Sus detractores se apresuraron a descalificarlo por su adicción a las drogas y su vida descalabrada. Algunas feministas lo redujeron, de inmediato, al ídolo que necesita el patriarcado para su permanencia. Los políticos de derecha dijeron que los narcotraficantes habían perdido un cliente y el castro-chavismo un portavoz. Ciertos biempensantes repitieron el lugar común de los fariseos: «fue un excelente futbolista, pero una mala persona». La gente de fútbol, en cambio, le rindió homenaje en todo el mundo. Maradona fue un futbolista excepcional, un ídolo popular cuyo valor simbólico está más allá del deporte y un entresijo de pasiones que abarca el claroscuro del ser humano. Los fanáticos lo llaman «D10S» y lloran su muerte.
«Fue sin dudas y por lejos el más grande futbolista de mi generación y, posiblemente también, de todos los tiempos», dijo Gary Lineker, que fue parte de la selección de Inglaterra en el Mundial de México de 1986. El célebre partido entre Argentina e Inglaterra llevaba mucha bronca. Es cierto, Argentina no recuperó Las Malvinas después de ganarlo, pero el sabor a revancha de una guerra contra el colonialismo inglés quedó estampado en el imaginario latinoamericano: si a los imperios no les importa hacer trampa para perpetuar la dominación colonialista, ¿por qué habríamos de lamentar un gol con la mano? Y, claro, Maradona también marcó el gol del siglo pasado. «Fue lo más cerca que estuve en mi vida de querer aplaudir el gol de otro», recordó Lineker, ahora comentarista deportivo, en su homenaje a Maradona.
Conocemos la historia del pibe de las villas que tocó el cielo de la fama y la fortuna. Fue el futbolista que enfrentó a los dirigentes mafiosos del fútbol; fue el que se identificó con las causas populares. Maradona, como le pasa a los héroes de la tradición popular, luchó por sus sueños y los consiguió; luego se perdió, en la cumbre del éxito, y cayó al abismo de la derrota espiritual; después, otra vez, se levantó y volvió a caer. Como en el tango, provoca cantarle: «Garufa, vos sos un caso perdido». Para la cancha, es «un mago sin igual», según dijo Cristiano Ronaldo. A un ícono deportivo incrustado en el corazón del pueblo no se le pide que sea el alumno ejemplar de sexto grado; su relación con las masas está en las emociones dominicales que genera sobre esa grama alienante que es el fútbol. Su muerte lo eleva, definitivamente, por sobre las miserias de la vida: «Nos deja pero no se va, porque Diego es eterno», tuiteó Messi.

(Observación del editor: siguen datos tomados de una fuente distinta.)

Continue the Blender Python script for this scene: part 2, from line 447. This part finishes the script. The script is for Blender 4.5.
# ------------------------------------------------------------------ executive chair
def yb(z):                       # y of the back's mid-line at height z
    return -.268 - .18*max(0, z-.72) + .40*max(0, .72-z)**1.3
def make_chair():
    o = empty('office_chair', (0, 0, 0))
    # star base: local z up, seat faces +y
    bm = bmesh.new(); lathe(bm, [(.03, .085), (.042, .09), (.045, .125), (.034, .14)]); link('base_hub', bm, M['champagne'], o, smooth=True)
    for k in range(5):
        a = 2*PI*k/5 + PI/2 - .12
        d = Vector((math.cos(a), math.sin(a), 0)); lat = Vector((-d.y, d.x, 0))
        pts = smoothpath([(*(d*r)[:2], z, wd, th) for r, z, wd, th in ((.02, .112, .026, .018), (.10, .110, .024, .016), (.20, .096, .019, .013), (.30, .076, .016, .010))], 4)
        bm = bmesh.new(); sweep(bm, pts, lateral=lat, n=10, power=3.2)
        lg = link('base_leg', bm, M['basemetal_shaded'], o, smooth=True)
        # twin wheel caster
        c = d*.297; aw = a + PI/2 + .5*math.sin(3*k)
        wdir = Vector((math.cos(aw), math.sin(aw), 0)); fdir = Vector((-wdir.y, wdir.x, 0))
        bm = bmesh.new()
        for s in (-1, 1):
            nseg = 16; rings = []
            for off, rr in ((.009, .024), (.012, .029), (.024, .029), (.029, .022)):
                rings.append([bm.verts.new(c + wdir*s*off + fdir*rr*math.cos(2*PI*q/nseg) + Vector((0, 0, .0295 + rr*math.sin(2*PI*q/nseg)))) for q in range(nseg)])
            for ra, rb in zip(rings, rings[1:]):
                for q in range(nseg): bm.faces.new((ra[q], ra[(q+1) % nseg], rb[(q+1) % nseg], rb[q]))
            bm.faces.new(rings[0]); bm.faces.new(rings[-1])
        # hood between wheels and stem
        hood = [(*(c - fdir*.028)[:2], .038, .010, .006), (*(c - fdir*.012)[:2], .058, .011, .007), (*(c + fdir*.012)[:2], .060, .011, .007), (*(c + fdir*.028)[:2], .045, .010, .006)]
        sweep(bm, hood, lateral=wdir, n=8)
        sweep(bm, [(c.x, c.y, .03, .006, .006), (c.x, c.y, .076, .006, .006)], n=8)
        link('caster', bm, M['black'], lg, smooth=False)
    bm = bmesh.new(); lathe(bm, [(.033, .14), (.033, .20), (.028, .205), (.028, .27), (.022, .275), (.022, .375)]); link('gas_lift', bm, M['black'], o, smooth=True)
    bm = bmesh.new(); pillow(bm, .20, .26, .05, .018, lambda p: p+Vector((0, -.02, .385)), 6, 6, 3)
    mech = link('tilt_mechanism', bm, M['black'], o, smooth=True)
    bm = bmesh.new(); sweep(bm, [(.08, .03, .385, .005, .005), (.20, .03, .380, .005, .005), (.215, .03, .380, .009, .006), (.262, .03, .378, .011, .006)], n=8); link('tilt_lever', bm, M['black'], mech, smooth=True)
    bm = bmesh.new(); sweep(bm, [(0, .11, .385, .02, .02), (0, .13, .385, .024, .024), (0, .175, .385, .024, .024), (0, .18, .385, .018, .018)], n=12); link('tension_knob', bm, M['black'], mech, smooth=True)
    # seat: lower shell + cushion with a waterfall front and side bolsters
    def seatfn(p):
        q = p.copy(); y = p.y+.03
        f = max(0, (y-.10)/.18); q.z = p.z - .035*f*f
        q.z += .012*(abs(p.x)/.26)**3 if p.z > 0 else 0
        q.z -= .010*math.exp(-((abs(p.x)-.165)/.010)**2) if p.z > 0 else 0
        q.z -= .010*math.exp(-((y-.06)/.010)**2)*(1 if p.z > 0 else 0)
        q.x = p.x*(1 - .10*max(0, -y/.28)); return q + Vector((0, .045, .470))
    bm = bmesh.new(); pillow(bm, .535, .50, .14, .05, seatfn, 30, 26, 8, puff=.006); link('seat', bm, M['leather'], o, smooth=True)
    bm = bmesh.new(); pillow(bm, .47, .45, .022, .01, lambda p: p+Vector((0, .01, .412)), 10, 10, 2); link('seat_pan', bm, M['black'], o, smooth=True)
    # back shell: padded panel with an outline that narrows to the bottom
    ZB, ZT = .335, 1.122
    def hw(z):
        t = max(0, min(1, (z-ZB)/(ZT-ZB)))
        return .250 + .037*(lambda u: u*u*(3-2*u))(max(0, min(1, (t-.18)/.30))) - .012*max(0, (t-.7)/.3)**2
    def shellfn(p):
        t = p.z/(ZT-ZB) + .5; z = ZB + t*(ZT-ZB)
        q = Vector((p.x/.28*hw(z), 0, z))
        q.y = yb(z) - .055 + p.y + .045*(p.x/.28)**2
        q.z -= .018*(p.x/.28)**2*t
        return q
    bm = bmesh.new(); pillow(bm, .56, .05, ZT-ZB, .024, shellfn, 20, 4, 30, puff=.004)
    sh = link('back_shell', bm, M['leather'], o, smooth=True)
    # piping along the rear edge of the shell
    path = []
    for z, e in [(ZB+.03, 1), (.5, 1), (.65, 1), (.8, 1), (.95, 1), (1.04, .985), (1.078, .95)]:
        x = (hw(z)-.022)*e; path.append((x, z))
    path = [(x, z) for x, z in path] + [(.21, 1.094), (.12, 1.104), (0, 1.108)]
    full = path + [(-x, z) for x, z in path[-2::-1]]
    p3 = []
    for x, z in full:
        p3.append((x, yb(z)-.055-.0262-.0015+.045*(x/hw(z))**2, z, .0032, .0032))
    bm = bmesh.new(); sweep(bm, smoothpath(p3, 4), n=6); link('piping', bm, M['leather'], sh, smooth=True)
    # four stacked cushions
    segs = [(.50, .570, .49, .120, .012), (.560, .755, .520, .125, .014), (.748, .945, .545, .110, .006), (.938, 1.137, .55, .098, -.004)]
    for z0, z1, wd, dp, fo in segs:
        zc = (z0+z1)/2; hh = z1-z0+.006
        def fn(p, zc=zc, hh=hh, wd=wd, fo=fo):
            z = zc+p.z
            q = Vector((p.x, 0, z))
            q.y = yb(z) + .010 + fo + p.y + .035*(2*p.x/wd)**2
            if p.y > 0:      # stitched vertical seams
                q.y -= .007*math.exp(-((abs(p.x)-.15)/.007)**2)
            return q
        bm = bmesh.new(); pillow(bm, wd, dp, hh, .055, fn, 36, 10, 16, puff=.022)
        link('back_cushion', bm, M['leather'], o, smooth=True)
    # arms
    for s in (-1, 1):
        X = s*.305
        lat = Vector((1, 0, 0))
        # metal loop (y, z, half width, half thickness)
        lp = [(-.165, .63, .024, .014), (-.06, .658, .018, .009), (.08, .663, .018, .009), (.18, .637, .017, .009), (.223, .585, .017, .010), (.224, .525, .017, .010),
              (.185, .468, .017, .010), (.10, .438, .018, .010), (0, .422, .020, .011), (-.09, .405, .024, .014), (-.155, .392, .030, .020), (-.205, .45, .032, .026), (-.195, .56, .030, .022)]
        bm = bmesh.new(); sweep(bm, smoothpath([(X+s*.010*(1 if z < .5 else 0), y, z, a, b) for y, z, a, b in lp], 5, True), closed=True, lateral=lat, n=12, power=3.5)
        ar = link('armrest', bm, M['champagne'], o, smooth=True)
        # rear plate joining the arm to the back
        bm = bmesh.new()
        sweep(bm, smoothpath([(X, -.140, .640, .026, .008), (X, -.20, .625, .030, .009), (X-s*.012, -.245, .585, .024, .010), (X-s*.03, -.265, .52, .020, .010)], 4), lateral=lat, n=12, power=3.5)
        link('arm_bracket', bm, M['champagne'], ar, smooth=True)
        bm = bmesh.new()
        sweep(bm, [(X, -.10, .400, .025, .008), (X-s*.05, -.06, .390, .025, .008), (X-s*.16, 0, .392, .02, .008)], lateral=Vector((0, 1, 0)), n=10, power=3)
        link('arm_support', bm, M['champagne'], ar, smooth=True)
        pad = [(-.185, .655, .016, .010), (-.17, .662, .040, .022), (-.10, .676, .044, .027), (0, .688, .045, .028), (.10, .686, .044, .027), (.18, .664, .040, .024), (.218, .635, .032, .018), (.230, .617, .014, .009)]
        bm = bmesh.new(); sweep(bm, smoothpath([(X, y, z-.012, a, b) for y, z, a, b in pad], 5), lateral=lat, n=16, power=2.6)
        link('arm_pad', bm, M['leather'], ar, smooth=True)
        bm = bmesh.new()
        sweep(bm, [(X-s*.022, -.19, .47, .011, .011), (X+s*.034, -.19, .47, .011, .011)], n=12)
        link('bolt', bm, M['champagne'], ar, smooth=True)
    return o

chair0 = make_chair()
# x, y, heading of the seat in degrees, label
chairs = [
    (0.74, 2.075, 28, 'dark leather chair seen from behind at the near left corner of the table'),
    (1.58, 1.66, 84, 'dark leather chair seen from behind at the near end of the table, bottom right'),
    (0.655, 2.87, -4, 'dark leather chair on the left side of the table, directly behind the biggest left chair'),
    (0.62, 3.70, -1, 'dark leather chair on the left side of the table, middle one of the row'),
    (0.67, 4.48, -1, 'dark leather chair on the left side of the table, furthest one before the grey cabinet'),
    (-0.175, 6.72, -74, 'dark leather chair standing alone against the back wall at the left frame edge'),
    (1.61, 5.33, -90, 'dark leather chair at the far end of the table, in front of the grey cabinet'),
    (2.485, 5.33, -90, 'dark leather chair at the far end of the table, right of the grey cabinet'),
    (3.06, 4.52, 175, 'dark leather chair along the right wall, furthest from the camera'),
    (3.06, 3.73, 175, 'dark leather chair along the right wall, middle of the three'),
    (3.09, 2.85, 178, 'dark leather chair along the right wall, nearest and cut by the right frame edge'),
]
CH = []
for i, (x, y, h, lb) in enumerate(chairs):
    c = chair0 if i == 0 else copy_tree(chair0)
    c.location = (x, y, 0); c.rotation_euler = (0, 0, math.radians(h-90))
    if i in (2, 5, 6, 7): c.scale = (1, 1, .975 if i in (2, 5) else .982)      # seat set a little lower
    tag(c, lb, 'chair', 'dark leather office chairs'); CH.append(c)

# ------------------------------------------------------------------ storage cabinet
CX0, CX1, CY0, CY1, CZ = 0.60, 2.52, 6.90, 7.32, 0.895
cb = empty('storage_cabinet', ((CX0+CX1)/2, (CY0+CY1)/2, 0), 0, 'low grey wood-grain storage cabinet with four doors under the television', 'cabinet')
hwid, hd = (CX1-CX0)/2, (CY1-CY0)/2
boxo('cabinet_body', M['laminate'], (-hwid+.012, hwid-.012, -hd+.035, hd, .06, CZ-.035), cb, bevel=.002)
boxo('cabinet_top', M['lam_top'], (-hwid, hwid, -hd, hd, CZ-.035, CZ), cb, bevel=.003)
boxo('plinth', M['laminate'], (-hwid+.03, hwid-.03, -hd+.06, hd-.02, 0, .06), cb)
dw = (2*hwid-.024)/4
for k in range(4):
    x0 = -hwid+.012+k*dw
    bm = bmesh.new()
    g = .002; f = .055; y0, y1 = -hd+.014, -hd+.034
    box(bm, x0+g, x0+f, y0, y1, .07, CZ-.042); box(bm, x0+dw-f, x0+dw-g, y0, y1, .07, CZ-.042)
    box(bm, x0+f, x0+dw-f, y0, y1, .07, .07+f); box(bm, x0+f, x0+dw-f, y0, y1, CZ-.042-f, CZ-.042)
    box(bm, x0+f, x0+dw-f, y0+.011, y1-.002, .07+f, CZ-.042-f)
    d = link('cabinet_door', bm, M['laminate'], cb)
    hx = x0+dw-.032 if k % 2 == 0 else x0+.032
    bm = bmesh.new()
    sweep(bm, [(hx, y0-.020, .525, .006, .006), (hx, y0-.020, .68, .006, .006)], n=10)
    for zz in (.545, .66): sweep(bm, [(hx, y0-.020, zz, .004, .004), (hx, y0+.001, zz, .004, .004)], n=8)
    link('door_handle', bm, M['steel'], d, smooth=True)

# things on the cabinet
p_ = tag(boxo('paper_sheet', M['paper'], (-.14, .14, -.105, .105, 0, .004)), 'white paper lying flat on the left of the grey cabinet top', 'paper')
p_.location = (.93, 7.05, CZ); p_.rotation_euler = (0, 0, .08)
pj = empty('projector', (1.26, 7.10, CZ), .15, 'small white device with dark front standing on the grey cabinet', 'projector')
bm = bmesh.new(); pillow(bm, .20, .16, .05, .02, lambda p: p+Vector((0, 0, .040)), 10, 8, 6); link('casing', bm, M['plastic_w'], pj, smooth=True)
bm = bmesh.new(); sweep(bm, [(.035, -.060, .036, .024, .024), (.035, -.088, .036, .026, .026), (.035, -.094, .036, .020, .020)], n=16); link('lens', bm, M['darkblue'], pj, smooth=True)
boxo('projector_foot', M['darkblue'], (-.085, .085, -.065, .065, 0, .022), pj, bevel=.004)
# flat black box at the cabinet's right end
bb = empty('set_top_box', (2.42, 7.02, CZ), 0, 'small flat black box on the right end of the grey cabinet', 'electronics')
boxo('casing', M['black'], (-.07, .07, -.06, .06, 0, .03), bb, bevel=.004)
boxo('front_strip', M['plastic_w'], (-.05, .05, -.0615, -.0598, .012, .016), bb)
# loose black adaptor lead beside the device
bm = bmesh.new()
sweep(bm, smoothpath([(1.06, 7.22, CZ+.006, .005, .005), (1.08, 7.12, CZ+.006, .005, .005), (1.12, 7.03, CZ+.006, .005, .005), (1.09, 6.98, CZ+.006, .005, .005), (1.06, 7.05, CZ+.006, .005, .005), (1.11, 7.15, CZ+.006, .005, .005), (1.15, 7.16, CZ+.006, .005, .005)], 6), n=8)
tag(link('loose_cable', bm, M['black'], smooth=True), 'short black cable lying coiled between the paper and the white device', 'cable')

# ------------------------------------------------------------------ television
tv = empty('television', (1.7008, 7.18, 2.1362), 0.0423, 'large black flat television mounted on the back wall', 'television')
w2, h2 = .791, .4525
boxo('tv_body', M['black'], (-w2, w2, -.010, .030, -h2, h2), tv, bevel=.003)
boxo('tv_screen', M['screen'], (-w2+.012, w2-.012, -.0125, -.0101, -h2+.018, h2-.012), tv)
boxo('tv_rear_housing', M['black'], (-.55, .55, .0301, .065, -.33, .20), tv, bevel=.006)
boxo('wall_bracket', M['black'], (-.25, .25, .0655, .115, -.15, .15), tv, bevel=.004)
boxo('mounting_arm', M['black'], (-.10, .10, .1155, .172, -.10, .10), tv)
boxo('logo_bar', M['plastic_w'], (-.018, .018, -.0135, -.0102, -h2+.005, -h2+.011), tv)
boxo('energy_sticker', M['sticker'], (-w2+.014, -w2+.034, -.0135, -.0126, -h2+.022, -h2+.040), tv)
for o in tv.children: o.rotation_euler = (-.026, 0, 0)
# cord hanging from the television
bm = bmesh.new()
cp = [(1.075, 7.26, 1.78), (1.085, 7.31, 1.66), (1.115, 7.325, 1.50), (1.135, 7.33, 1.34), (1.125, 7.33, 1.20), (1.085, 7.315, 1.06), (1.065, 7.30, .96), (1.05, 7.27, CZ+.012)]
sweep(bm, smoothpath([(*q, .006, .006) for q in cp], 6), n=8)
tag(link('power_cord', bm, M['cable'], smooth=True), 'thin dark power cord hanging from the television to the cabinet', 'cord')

Basta ver de dónde provino la moralina conservadora desatada contra la vida de excesos de Maradona apenas murió, para darnos cuenta de qué lado él estuvo y qué odios desató. Y, justamente, porque también fue drogadicto, camorrista y machirulo es que Maradona se acerca a la condición humana de la gente común; quiero decir, a ese amasijo de virtudes y defectos que somos todas las personas. Me recuerda a otro ídolo del descarrío: nuestro Julio Jaramillo. Por lo demás, nadie le está entregando el premio a la buena conducta de los colegios religiosos, sino reconociendo en él al genio del futbolista. La dos veces campeona mundial (2015 y 2019) y capitana del equipo de fútbol de EE. UU., publicó una foto junto al jugador y escribió en su cuenta de Tuiter: «Un gran momento de mi carrera haber podido conocer a Maradona. Un verdadero grande y otra leyenda se nos va demasiado pronto».
El 10 de noviembre de 2001, en la Bombonera, se enfrentaron la selección de Argentina contra la del Resto del Mundo. Fue el partido de despedida de Maradona y, más allá de los dos goles que hizo en un encuentro que terminó 6-3, nos quedan las palabras de su legado moral: «Yo me equivoqué y pagué, pero la pelota no se mancha».